4) Your education - You halfway goddess-worship me because I finished three years at a fancy private college. Despite that fact that you're working to get your degree too, you apparently think I am WAY too smart from you (this was suggested by the aforementioned best friend, which is another reason you secretly hate her). When I write your papers and give you synopses of books you don't want to read, you act like I am parting with my own life-blood. I don't get it, personally, but I like how I write you a paper and you get all cuddly and loving. It's manipulative, but I'll take it.
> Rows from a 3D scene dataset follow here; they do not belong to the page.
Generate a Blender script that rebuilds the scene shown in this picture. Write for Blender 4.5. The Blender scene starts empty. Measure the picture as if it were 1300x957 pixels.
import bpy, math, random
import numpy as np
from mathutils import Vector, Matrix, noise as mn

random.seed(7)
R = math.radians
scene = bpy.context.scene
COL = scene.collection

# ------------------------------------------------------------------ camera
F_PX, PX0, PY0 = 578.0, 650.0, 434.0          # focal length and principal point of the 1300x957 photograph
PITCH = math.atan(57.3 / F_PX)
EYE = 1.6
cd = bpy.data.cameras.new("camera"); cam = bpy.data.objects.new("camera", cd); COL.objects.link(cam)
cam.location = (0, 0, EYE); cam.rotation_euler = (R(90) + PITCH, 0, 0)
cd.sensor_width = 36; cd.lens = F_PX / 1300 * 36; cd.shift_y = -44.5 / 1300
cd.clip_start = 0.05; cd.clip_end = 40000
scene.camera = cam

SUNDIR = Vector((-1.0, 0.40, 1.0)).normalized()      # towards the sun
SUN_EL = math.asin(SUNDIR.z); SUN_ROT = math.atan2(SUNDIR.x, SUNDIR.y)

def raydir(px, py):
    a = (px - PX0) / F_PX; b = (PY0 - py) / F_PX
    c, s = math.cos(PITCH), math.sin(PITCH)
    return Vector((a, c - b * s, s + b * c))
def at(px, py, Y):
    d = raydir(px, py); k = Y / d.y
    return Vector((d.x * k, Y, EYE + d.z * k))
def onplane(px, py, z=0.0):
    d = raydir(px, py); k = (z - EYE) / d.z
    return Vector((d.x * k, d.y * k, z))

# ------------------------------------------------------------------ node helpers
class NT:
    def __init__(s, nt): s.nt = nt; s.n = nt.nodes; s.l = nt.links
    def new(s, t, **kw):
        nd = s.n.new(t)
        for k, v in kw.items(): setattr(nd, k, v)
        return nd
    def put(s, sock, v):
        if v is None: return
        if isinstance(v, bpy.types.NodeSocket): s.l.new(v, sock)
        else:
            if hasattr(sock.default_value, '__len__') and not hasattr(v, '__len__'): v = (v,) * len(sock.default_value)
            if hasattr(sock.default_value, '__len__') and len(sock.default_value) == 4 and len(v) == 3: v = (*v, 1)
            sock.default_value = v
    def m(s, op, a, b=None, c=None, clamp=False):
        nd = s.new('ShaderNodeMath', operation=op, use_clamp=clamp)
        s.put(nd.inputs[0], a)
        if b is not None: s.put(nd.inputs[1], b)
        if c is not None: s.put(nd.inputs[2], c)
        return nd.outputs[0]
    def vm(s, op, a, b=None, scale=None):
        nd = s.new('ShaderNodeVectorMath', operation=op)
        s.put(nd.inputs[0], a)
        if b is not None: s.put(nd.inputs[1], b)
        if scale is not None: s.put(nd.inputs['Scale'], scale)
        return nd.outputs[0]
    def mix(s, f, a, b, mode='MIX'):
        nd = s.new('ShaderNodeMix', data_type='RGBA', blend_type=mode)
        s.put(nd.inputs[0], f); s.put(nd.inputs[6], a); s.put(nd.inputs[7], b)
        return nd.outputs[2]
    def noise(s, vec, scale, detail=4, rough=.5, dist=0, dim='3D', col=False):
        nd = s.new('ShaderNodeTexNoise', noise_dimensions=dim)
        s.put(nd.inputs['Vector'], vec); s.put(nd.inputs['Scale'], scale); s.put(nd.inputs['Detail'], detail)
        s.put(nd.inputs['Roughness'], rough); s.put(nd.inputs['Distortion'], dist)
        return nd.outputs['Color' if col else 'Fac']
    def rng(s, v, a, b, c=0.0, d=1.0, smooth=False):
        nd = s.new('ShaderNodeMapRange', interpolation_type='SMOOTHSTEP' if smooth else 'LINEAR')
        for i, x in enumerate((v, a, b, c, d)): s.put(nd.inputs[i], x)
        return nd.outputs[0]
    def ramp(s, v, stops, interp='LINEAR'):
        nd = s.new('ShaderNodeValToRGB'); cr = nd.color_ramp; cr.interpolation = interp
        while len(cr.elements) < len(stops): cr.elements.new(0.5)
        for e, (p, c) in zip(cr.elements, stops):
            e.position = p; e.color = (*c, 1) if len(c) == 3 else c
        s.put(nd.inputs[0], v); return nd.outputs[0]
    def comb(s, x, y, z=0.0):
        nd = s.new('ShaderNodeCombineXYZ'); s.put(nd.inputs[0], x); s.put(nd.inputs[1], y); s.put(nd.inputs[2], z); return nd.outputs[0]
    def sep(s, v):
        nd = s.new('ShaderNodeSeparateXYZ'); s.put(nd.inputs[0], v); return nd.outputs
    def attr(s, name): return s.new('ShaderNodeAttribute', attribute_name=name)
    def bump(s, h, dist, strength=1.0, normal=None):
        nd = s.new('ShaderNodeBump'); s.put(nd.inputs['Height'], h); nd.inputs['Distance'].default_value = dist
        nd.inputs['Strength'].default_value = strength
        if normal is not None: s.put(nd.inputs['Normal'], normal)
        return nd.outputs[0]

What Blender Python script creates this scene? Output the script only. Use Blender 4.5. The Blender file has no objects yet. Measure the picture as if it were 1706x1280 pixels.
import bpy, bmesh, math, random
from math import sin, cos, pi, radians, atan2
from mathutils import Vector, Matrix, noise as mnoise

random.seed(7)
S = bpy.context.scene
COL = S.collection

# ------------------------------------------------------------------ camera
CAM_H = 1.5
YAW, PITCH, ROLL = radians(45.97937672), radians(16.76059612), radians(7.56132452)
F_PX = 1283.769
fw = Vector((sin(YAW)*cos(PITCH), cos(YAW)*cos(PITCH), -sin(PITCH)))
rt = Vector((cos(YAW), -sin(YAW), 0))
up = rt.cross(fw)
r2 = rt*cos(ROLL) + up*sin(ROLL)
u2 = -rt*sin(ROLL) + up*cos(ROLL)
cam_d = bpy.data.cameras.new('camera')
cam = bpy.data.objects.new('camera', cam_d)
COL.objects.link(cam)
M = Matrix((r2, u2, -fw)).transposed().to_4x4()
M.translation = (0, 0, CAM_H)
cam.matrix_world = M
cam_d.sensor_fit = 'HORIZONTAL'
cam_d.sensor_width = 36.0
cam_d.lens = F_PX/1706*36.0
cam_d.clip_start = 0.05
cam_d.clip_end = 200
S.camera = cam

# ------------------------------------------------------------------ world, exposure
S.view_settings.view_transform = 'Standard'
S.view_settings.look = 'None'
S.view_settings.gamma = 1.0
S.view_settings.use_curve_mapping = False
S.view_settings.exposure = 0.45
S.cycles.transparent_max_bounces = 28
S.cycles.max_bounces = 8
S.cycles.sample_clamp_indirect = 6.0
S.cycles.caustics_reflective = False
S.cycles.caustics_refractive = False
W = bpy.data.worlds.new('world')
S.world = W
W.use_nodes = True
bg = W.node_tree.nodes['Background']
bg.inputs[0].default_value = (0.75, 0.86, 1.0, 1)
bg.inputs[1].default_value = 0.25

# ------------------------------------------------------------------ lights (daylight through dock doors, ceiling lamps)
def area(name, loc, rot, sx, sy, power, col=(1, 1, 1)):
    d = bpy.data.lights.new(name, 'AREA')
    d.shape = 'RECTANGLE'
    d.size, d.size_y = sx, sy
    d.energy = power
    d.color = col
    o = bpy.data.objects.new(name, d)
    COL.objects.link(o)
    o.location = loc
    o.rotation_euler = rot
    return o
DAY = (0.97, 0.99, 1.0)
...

5) Your commitment issues - You've only couple of serious girlfriends. The first cheated on you with and left you for someone you both knew. The second was a Hooters girl and you got so jealous that you dumped her. Your view is that they both fucked around on you and were out to break your heart. Therefore, you are more than slightly reluctant to admit any kind of feelings. And you keep saying that you don't know how to tell if you're REALLY in love. Make up your mind! No ultimatum here, but we're been dating for six months and this should be the good, easy part of the relationship. Lucky for you I see your emotional confusion and reluctance as a challenge, and I don't care if that makes me totally nuts.


6) Sex - You're a little uptight. You're good in bed, but not very confident and pretty scared to try new things. Although you have a serious interest in anal (not going to happen), you're terrified of a little bondage. Then we tried it, you got really into it, and now you're too timid to do it again. WEIRD. Also, when you tell me about your celebrity crushes, it weirds me out. Alexis Bledel? Avril Lavigne? Your whole top five is girls with physical quirks. Does that mean you're a serial killer and you'll eventually make me into a skin jacket? Who likes someone for their weird face shape or snaggle tooth, really?


6) You like me - You like all the weird shit I do. When I peel the sesame seeds off hamburger buns, when I refuse to wear clothing when I sleep, when I forget my keys/wallet/phone/whatever and borrow yours... you apparently think these things are endearing. I don't get it. You find my antics funny where others would be pulling their hair out. AND you get my weird sense of humor. I find this suspicious. Even my best friend doesn't get all the weird celebrity references that make up my joke reperetoire.


Basically what I'm trying to say here is that I love you, and that makes me think that you are probably a total nutcase. I'd appreciate if you could just come out with whatever rabbits you've got in the proverbial hat NOW so that I can being packing and moving to another state, getting a restraining order, or filing a missing persons report on you. Whatever needs to be done.

In the case that you're not a crazy truckstop-killer, can we settle down and make babies? Or at least move near each other and get two chocolate labs and walk them in the park every day?